Biaya sertifikasi juga dirasakan mahal oleh pengusaha truk yang bergabung di Aptrindo. Hal ini dapat menambah beban besar bagi biaya logistik di Indonesia. Pemerintah saat ini sedang berusaha untuk menurunkan tingkat performa logistik yang saat ini masih tinggi yaitu sebesar 14%. Jika kebijakan ini dipaksakan, maka Pemerintah tidak konsisten dan pada akhirnya akan mengakibatkan kenaikan biaya logistik.

“Jika alat transportasi logistik tidak bersertifikat halal, maka tidak dapat digunakan untuk mengangkut produk industri yang memiliki sertifikat halal. Produk industri juga akan kesulitan untuk mendapatkan transportasi logistik yang bersertifikat halal dan akhirnya tarif akan naik. Akibatnya, akan terjadi ketidakseimbangan antara Penawaran dan Permintaan. Jika setidaknya 50% dari transportasi yang bersertifikat halal, maka logistik akan menjadi kacau. Harga barang juga akan naik dan ini akan memengaruhi biaya logistik secara keseluruhan. Pihak industri kemungkinan akan menyesuaikan harga produk industri. Dampaknya tentu juga akan dirasakan oleh masyarakat,” katanya.

“Terlebih apabila Aptrindo mengancam akan melakukan mogok nasional, maka ekonomi negara akan menjadi korban.

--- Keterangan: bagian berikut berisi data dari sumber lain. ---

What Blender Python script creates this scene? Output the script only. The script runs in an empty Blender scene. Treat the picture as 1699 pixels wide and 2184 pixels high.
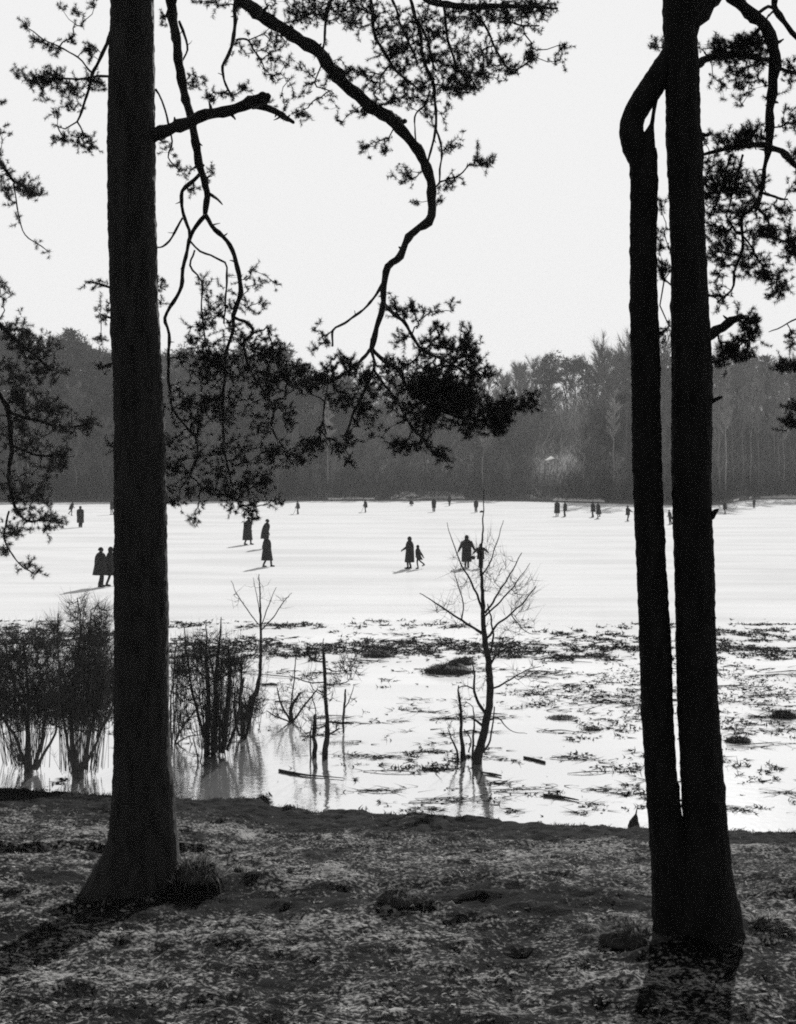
import bpy, math, random
import numpy as np
from mathutils import Vector, Matrix, noise

scene = bpy.context.scene
COL = scene.collection
R = math.radians
random.seed(7)
rng = np.random.default_rng(7)

# ------------------------------------------------------------------ camera
F, CX, YH, EYE = 3000.0, 849.5, 1005.0, 5.1      # focal length / horizon of the photograph, eye above the ice
cam_d = bpy.data.cameras.new("camera")
cam = bpy.data.objects.new("camera", cam_d)
COL.objects.link(cam)
cam.location = (0, 0, EYE)
cam.rotation_euler = (R(90), 0, 0)
cam_d.sensor_fit = 'VERTICAL'
cam_d.sensor_height = 24.0
cam_d.lens = 24.0 * F / 2184.0
cam_d.shift_y = -(1092.0 - YH) / 2184.0
cam_d.clip_start = 0.1
cam_d.clip_end = 5000
scene.camera = cam

# ------------------------------------------------------------------ sky and sun (black and white film)
SUN_EL, SUN_AZ = R(24), R(12.5)
world = bpy.data.worlds.new("World")
scene.world = world
world.use_nodes = True
wn, wl = world.node_tree.nodes, world.node_tree.links
wn.clear()
out = wn.new("ShaderNodeOutputWorld")
bg = wn.new("ShaderNodeBackground")
sky = wn.new("ShaderNodeTexSky")
sky.sky_type = 'NISHITA'
sky.sun_disc = False
sky.sun_elevation = SUN_EL
sky.sun_rotation = SUN_AZ
sky.dust_density = 3.0
bw = wn.new("ShaderNodeRGBToBW")
cap = wn.new("ShaderNodeMath"); cap.operation = 'MINIMUM'; cap.inputs[1].default_value = 5.5   # paper white of the print
wl.new(sky.outputs[0], bw.inputs[0])
wl.new(bw.outputs[0], cap.inputs[0])
wl.new(cap.outputs[0], bg.inputs[0])
bg.inputs[1].default_value = 0.13
wl.new(bg.outputs[0], out.inputs[0])

sun_d = bpy.data.lights.new("sun", 'SUN')
sun_d.energy = 5.0
sun_d.angle = R(0.5)
sun_d.color = (1.0, 0.995, 0.985)
sun = bpy.data.objects.new("sun", sun_d)
COL.objects.link(sun)
SV = Vector((math.sin(SUN_AZ) * math.cos(SUN_EL), math.cos(SUN_AZ) * math.cos(SUN_EL), math.sin(SUN_EL)))
sun.rotation_euler = (-SV).to_track_quat('-Z', 'Y').to_euler()
sun.location = SV * 60

scene.view_settings.view_transform = 'Standard'
scene.view_settings.look = 'None'
scene.view_settings.exposure = 0.32
scene.view_settings.gamma = 1.0
scene.cycles.filter_width = 1.9
scene.cycles.use_denoising = False
scene.cycles.max_bounces = 6
scene.cycles.volume_bounces = 0
scene.cycles.transparent_max_bounces = 8

# ------------------------------------------------------------------ helpers
def P(dx, dy, Y):
    return np.array(((dx - CX) / F * Y, Y, EYE - (dy - YH) / F * Y))

def on_ice(dx, dy):
    Y = EYE * F / (dy - YH)
    return np.array(((dx - CX) / F * Y, Y, 0.0))

def nz(x, y, z=0.0):
    return noise.noise(Vector((x, y, z)))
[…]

Semua produk industri, makanan, dan lainnya akan kesulitan sampai ke konsumen, sehingga akan terjadi kelangkaan barang dan harga tidak bisa dikendalikan,” tambahnya.

“Saya selaku dewan penasihat GAPASDAP juga akan mengambil sikap yang sama jika Pemerintah menerapkan kebijakan ini ke dunia angkutan laut dan penyeberangan. Karena semua angkutan transportasi di Indonesia cenderung Highly Regulated dengan begitu banyak aturan dan sertifikasi. Seperti halnya angkutan penyeberangan, terdapat sekitar 50 sertifikat yang harus dipenuhi oleh pengusaha akibat regulasi yang ada,” katanya.

“Pengusaha transportasi sudah kesulitan dalam menghadapi kondisi infrastruktur yang ada di Indonesia. Banyak jalan raya yang rusak dan tidak memenuhi syarat, yang menjadi beban biaya transportasi. Dan dengan sulitnya mendapatkan BBM subsidi, terutama di wilayah Kalimantan dan Sumatera, harga BBM bisa naik di atas 50% dari harga normal. Jadi, sudahlah jangan menyusahkan masyarakat dalam urusan transportasi,” katanya.

“Coba kepala BPJPH sekali-kali naik truk logistik dari Surabaya menuju ke Medan. Lihatlah betapa sulitnya operator angkutan logistik dalam memastikan keselamatan dan keamanan logistik yang diangkut. Dan itu baru satu dari 6 juta truk yang harus dipantau oleh 6 juta petugas dari BPJPH. Mari buat kebijakan yang logis, yang bertujuan untuk mengembangkan ekonomi dan bukan menghancurkan ekonomi Indonesia,” tutup BHS.